Max Mara, Whitechapel Gallery and Collezione Maramotti have announced Emma Talbot as the winner of the prestigious Max Mara Art Prize for Women.
This prize supports UK-based female artists who have not previously had a major solo exhibition. Awarded in alternate years since 2005, the winner Talbot will spend six months in Italy on a bespoke residency planned for later this year, creating a new body of work to be shown in 2021 first at the Whitechapel Gallery and then at the Collezione Maramotti, Reggio Emilia, Italy. Talbot was chosen by a panel of art-world experts comprising gallerist Florence Ingleby, artist Chantal Joffe, collector Fatima Maleki and art critic Hettie Judah, chaired by the Director of the Whitechapel Gallery Iwona Blazwick.
Emma Talbot makes radiant drawings and polychromatic sculptures on an epic scale; and combines word and image to express the lyricism and the pain of subjectivity. We are all excited to see how the experience of Italy will impact on the visionary aesthetic of this year’s Max Mara Art Prize winner!
— Iwona Blazwick, OBE, Director of the Whitechapel Gallery
Talbot lives and works in London. Her work in drawing, painting, installation and sculpture explores the inner landscape of personal thought, emotion and narrative. These individual subjectivities are then cast into wider narratives, addressing prevalent contemporary concerns. Her work is often hand-drawn or painted onto silk or other textiles, and incorporates her own writing or quotes from other sources. It explores the personal as political, social politics, gender, the natural world, and our intimacy with technology and language.

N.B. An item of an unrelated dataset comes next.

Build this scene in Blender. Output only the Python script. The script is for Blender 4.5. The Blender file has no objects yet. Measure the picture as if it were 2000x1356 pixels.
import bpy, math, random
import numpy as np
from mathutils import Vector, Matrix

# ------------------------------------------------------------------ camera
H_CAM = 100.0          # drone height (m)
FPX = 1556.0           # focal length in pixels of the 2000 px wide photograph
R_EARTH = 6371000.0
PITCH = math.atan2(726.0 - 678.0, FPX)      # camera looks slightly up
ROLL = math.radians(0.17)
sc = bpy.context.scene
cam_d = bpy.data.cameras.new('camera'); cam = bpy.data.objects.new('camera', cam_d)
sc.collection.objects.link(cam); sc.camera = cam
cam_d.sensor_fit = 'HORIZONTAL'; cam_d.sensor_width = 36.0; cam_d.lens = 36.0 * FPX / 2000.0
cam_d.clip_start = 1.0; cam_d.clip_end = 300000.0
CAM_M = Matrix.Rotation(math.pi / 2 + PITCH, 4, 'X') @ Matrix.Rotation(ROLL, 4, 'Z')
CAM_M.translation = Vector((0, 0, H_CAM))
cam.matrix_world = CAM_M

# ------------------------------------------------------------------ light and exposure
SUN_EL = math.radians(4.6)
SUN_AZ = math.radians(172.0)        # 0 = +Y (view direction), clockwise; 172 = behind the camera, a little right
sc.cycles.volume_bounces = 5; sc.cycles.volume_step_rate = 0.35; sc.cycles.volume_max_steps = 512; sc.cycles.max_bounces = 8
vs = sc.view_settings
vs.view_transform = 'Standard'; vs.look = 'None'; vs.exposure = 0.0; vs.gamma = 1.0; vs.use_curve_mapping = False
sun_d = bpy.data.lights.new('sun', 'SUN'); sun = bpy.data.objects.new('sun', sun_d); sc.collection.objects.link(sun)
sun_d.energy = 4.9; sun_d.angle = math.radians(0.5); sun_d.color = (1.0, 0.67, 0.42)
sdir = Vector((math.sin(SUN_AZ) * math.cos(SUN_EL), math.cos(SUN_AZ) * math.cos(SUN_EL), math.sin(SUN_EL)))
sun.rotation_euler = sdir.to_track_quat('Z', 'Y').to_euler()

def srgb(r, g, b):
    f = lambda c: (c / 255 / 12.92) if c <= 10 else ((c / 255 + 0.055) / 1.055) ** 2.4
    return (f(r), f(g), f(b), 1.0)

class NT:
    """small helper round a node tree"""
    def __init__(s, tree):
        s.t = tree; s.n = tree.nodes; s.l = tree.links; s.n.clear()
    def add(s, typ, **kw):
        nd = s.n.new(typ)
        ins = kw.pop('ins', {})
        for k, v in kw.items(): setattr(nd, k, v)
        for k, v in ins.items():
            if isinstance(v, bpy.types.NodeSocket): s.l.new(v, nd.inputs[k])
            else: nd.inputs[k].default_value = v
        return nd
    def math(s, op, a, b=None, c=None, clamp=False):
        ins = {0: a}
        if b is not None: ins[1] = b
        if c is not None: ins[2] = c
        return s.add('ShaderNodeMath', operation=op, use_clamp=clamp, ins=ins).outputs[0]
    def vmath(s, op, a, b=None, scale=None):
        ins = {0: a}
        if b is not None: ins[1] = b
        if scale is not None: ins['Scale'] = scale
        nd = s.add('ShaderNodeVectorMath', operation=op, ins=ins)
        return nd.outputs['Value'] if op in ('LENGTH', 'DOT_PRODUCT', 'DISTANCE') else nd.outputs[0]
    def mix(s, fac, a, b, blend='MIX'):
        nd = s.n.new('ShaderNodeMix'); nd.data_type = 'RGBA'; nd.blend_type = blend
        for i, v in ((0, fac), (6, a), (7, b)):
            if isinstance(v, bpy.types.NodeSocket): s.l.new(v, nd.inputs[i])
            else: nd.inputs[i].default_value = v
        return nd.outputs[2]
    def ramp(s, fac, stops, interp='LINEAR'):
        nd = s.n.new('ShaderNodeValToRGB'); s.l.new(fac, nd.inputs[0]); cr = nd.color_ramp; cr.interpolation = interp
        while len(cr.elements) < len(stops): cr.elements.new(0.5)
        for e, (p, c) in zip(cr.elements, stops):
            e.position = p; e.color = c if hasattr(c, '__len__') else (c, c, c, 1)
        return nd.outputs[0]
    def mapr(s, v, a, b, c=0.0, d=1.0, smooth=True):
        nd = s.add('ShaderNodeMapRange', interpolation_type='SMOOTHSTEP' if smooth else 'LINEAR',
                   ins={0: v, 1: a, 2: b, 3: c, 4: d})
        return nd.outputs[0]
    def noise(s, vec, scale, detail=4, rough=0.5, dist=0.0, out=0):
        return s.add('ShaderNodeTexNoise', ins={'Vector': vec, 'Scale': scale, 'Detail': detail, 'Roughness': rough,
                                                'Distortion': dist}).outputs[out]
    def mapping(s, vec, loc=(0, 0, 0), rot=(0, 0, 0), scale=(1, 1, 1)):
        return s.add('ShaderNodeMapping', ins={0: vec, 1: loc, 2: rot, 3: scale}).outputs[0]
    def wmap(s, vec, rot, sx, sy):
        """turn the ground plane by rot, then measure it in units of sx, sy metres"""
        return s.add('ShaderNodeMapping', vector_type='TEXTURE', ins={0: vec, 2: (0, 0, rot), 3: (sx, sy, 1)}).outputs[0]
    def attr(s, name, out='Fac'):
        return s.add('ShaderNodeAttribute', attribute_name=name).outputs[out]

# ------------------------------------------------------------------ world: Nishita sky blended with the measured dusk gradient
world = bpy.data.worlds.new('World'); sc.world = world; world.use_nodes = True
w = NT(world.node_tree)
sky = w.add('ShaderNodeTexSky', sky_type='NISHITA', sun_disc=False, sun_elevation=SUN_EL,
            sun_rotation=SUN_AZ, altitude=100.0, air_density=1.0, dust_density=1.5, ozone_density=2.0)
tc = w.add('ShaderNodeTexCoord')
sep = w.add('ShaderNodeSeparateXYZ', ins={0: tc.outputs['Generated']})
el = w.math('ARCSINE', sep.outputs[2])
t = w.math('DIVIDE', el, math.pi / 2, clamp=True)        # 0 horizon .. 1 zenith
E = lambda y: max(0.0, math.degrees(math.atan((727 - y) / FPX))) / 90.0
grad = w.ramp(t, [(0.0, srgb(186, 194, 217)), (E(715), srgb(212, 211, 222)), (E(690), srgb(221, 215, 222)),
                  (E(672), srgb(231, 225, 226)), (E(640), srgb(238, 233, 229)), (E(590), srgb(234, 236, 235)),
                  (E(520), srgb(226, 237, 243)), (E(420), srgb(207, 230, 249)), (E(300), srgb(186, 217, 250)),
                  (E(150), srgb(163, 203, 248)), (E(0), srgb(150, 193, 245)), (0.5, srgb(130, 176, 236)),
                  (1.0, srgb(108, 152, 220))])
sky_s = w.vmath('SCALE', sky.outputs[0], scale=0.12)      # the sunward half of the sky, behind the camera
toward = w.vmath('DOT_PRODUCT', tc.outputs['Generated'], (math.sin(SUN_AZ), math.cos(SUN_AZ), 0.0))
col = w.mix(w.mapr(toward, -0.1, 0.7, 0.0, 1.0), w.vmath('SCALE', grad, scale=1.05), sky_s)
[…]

Talbot’s winning proposal for the Max Mara Art Prize for Women questions deeply rooted positions of power, governance, attitudes to nature and representations of women, through an acutely personal lens. It takes as a starting point Gustav Klimt’s painting Three Ages of Woman (1905), which features a naked elderly woman standing in apparent shame. The painting is housed at the Galleria Nazionale d’Arte Moderna in Rome and Talbot will have the opportunity to see it first-hand during her residency in Italy. In her work for the Prize, Talbot intends to animate the figure of the older woman as someone with agency, who overcomes a series of trials similar to The Twelve Labors of Hercules. Through her modern-day trials, Talbot will invest the woman with the potential to reconstruct contemporary society, countering prevalent negative attitudes to aging.
During her bespoke six-month Italian residency, organized by the Collezione Maramotti, Talbot will spend time in Rome, Reggio Emilia and Sicily to research classical mythology, textile craftsmanship and permaculture. Beginning in Rome, she will be hosted for two months by prestigious research academy The British School at Rome. Particularly focusing on Herculean myths, she will research designs on Etruscan Pottery which are powerful conveyors of classical mythology.
Textiles are central to Talbot’s work and her stay in Reggio Emilia will offer a unique opportunity to acquire new skills in production. Here she will work with local craftspeople to learn Intarsia, a form of jacquard knitting used to create patterns with multiple colours, a technique which she will use in her final work. Thanks to several side trips to Milan, Como, Florence and Prato, she will also research traditions of painting on silk, primarily amongst Italian fashion houses and particularly focusing on futuristic 1960s prints.
I’m very proud of the long lasting association with the Whitechapel Gallery and the friendship that I have personally shared with its director, Iwona Blazwick. Emma Talbot crafted a very original project will hopefully leverage on the incredible potentials that Italy offers when it comes to deep-diving into art history, textile techniques and the diversity of territories: all elements crucial to her future endeavour. We are looking forward to welcoming her to Italy and Collezione Maramotti.
— Luigi Maramotti
In Catania, Sicily, Talbot will spend time exploring layers of history: visiting ancient archaeological sites and the volcanic terrain to inform a depiction of a landscape that may feature in the final work. She will learn about permaculture, a practice central to much Sicilian agriculture, which offers sustainable and ethical ways of living with the land. Throughout her time in Catania, she will gather material to immediately respond to in a studio, developing work alongside her research.
This prize comes at a crucial point that seems incredibly timely for me, as I have only recently began to focus fully on my own work, having for many years taken on teaching roles to support my family, as a single parent. The Max Mara Art Prize for Women will help me make the most of this major step. Just at the perfect time, this supportive and amazing opportunity to concentrate totally on my work, and undertake extended first-hand research, will be life-changing.